Among the many and varied contributions, several are particularly noteworthy. Bernstein re-introduces “scriptive thing,” an accessible, user-friendly concept that helps her to develop a strategy with which to engage historical objects that seem to “leap out within a field, address an individual, and demand to be reckoned with” (77). It is “an item of material culture that prompts meaningful bodily behaviors” (71). Recognizing the range of possibilities prompted by an encounter with an everyday object with alluring, “thing” appeal, historians can imagine the various ways in which people who lived in the past may have interacted with it.

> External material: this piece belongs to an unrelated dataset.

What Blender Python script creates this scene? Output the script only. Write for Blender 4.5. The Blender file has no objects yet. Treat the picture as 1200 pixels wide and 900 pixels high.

The concept of the “scriptive thing” offers a way to think about, imagine, and theorize embodied experiences of the past.

By focusing on doll culture—from Uncle Tom’s Cabin figures to Raggedy Ann—Bernstein compellingly makes the case that race and racial logic saturate early childhood culture. Dolls, particularly toy representations of Eva, Topsy, Dinah, and Raggedy Ann, invite children to play race: to imagine and project dominating societal assumptions and expectations of race onto other bodies. They encourage children to stage racial encounters through the manipulation of figures who are forced to perform certain tasks, such as serving or being served. Arguably, the existence of soft and, especially, rubber dolls may have enabled children to play roughly and violently with these toy people and, perhaps, to more readily accept acts of violence that disproportionately target black bodies.

Bernstein offers a lens for literary and theatre scholars to experience Uncle Tom’s Cabin anew—not through the text or the script but rather scriptive things: dolls, a handkerchief, among other commodities. The invitation to consider how play engages with race (and assumptions of race) is hard to resist. Much has been written about the various iterations of Uncle Tom’s Cabin, its influence on popular culture, and representations of childhood (and childlike) innocence. The author’s emphasis on material culture relating to this period urges scholars to explore and contemplate other ways with which to engage Harriet Beecher Stowe’s narrative.

Bernstein continually returns to the liminal position of childhood. She asserts, “performance and childhood are both paradoxically present only through their impending absence” (23). In linking the experience of childhood with that of performance, Bernstein makes a novel move that reveals that childhood studies might be, could be, and arguably, should be an ally to theatre and performance studies. The emphasis on storytelling, play (especially role-play), and emphasis on change or disappearance over time suggests that the fields have much in common.

Although the book limits its scope to the late nineteenth and early twentieth century, Bernstein, with her focus on childhood culture, subtly invites her readers to remember their own childhoods and, perhaps, to see retrospectively how present race was in those early moments. Well written and with page-turning prose, Racial Innocence is a book that seems destined to prompt scholarly conversations on the intersections of childhood studies and theatre and performance studies and spur personal reflections on the real meaning behind Mickey Mouse’s white gloves and why Dinah always seems to be in the kitchen in children’s songs.


Harvey Young is associate professor of theatre and performance studies at Northwestern University. His fifth book, Theatre and Race, will be published in summer 2013.